Friday, March 4, 2005

Move $100 million worth of dirt for an airport?

Friedman officials shrug off idea


By PAT MURPHY
Express Staff Writer

Longtime Wood River Valley recreational outfitter Jim Super has had a brainstorm for a new airport site in the Timmerman Hills west of state Highway 75 and south of U.S. Highway 20, about 15 miles south of Hailey.

"Think outside the box," he implored the Friedman Memorial Airport citizens site selection committee on several occasions as he floated his idea. The committee is searching for a possible site to replace the aging, but heavily used, Hailey airport.

To overcome the hilly terrain surrounding Timmerman Junction that would be obstacles to landing aircraft, Super suggested chopping off the tops of surrounding hills and moving the dirt to fill a U-shaped bowl to create a flat surface and—presto!—an airport site is born.

Super's pleas were so persuasive that Sun Valley Resort general manager Wally Huffman said at the Feb. 22 meeting: "I'd be all for looking at it."

Huffman and Super also are on the board of directors for the Sun Valley/Ketchum Chamber and Visitors Bureau.

When airport authority officials and their consulting engineers tried to dissuade Super's persistence, he persisted, demanding the site be studied,

Study it they did, and Tuesday night, Toothman-Ortman consulting engineer Chuck Sundby reported to the airport authority.
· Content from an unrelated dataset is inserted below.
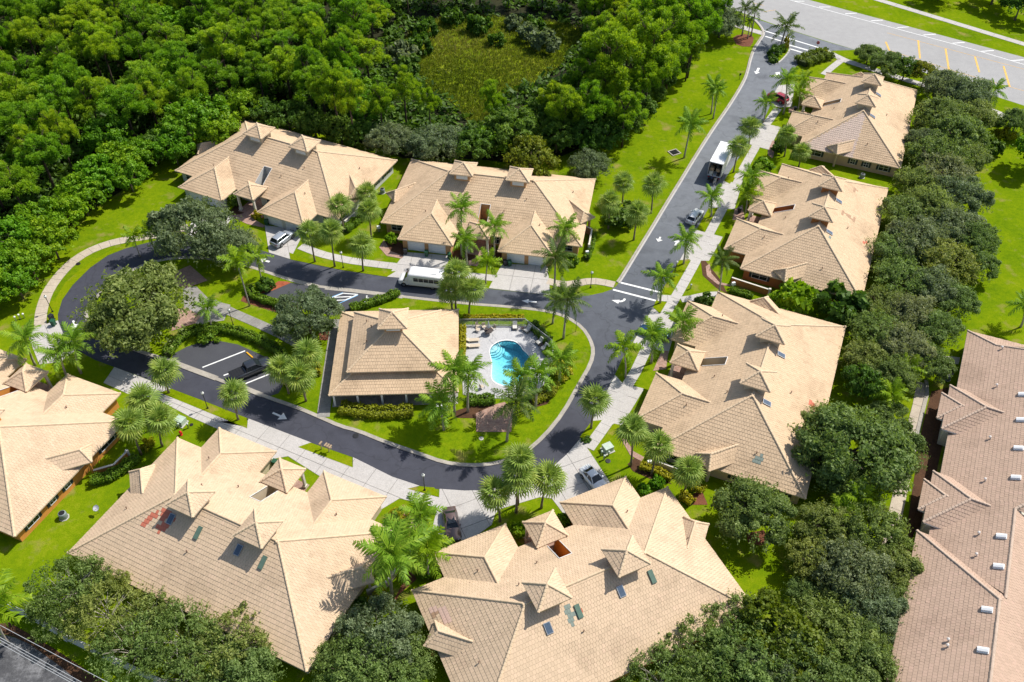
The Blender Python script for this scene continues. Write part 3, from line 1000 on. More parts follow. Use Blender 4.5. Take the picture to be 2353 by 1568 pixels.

Super's proposal, Sundby reported, is so out of the box it can't be afforded.

Without even calculating the costs of blasting off the tops of surrounding obstructions, Sundby said to create an airport runway, the floor of the U-shaped bowl at the site suggested by Super would need to be raised 200 feet over an area of 450 to 500 acres.

The fill would measure approximately 100 million cubic yards. At current costs, moving fill into the bowl would cost between $100 million and $150 million—and then would come the cost of an airport, Sundby said.

He added the site still wouldn't be large enough for the 1,200-acre airport envisioned at a new site, nor would it meet requirements for 10 miles of unobstructed land for aircraft approaches at both ends of a single runway.

Super's proposal and the airport authority's interest in pursuing the "out of the box" idea further seemed to die at that moment.

Super, who had been listening to the engineering costs, left the meeting without pressing his idea again.